Lansing McLoskey's Prex Penitentialis is based on the writings of the Renaissance philosopher Petrarch, and deals with the battles and struggles between body and soul, a primal conflict that has plagued mankind from medieval times up until today. It opens with a 15th century Gregorian chant sounding phrase, followed by the toll of a bell, but quickly assumes its angst driven 21th century garb, with dark and elusive strands of probing orchestral sounds that well support the pain and lamentations within the text, sung accordingly by soprano Andrea Fullington. The orchestra and voice, particularly during the second movement, always seem to follow divergent paths, but somehow manage to converge and focus your attention on the sombre subject and confessional purpose within the text. A rare skill that Lansing McLoskey has obviously mastered. Near the end of the piece, the tolling bell returns and liturgical latin text brings the work to an unresolved conclusion.

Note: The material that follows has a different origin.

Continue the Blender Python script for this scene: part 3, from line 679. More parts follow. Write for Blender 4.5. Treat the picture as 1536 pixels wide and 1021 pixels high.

An evocative and inspired work that does a great job of connecting the centuries old script with today's troubled psyche.

Oddly enough, Frank Ticheli's inspiration for his work titled An American Dream is based on texts that address the sea of anxiety during the winding down of 20th century America, which in the end reveals itself as an expression of hope. Two different composers, two different texts, one subject matter that transcends time and brings two minds together through the same concept. Although most of the music in this piece is dark and evocative, and as the title suggests, even dreamy and nebulous at moments, it does display a stronger affinity to the American sound. A touch of spirituals in "No moon in the sky" and a swagger at times similar to Bernstein's "Candide". Soprano Leilah Dione Ezra slips in and out of each separate movement with ease, and well conveys each one's intent.

Two modern works then that resonate with the listener and don't attempt to alienate their audience. They achieve this by simply reaching into the meaning behind the words in the text, and emphasizing it's intent through powerful and emotive music.